Sunday, June 10, 2012

Euro 2012: Italian Films

Entry #12 of the Euro 2012 Book & Film Spotlight looks at the two Italian films.

The Salt of Life (2011, Gianni Di Gregorio)

Gianni is back!

In The Salt of Life, writer/director Gianni Di Gregorio reprises his Gianni character from the charming 2008 film Mid-August Lunch. When we first met Gianni, we saw him cooking delicious meals for his demanding mother and her friends. Almost 3 years on, Gianni is still doing those things but we also get to peek inside his head and discover his fantasies and desires. And his inner thoughts confirm that age is a state of mind. Even though his physical body is racking up the years, Gianni is a romantic at heart and still fantasies about the simple things in life, a glass of wine, a pleasant conversation with a charming woman, a good meal and getting a kiss from a blond or two.

Since he spends all his time cooking for women, it is not a surprize to discover that one of his dreams is to be served a home cooked meal by a woman.
The Salt of Life is an enjoyable film that makes one long to sit in an Italian cafe with a glass of wine and just admire the beauty that nature has to offer.

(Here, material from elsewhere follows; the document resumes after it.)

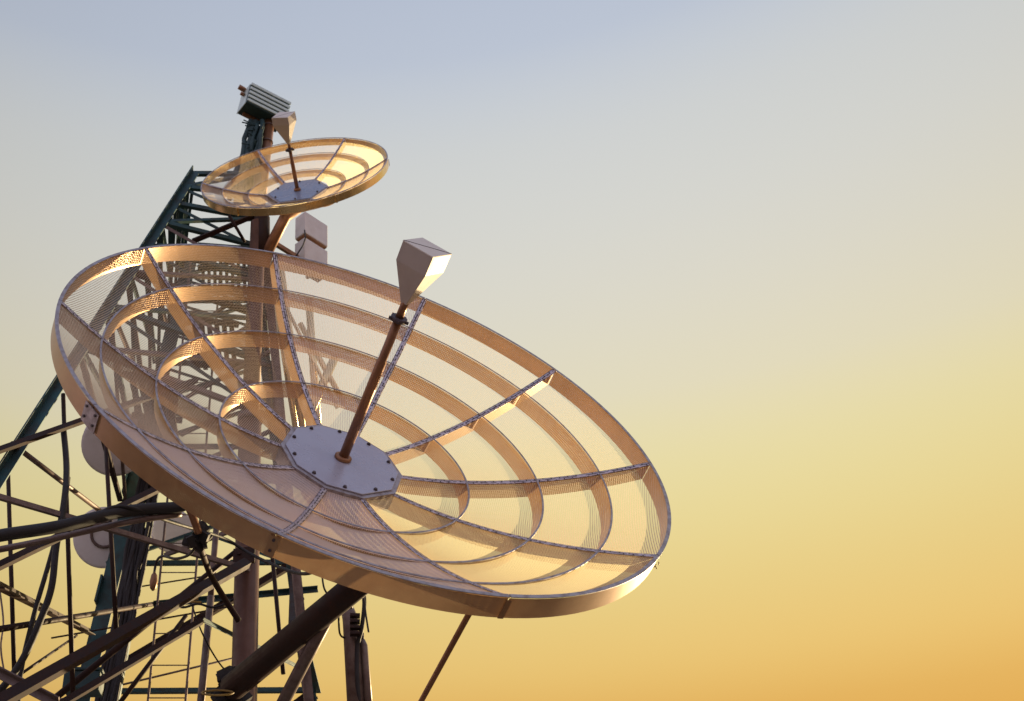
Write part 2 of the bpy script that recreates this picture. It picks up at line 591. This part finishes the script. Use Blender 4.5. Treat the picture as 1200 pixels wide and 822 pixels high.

Terraferma (2011, Emanuele Crialese)

Emanuele Crialese uses the Sicilian island of Linosa to depict a relevant economic issue and also a coming of age story. As per the film, the island’s once thriving fishing practice is almost on the verge of extinction and that threatens to erase the livelihood of the island’s few remaining fishermen. That is not to say that the island is forgotten. Tourists still flock to the beaches thereby providing a major source of revenue while immigrants also swim to the shores from far off places in order to grab a foothold into Europe. The appearance of the illegal immigrants is a bother to the law officials and some businessmen who feel their presence will generate negative publicity and drive away the tourists. Caught in the crossroads is young Filippo (Filippo Pucillo) who is torn in between supporting his grandfather Ernesto (Mimmo Cuticchio) and his mother/uncle. Ernesto, a veteran fisherman, believes in following the “law of the sea” which requires that no one should be left to drown in the ocean and instead brought on board a boat. However, the police want the immigrants left in the water and not brought on the fishermen’s boats. Ernesto’s ways land him in trouble with the authorities while complicating matters for Filippo and his mother. Filippo’s mother and uncle want to earn revenue from tourism and they feel Ernesto’s stubborn holding onto the past will threaten future prospects.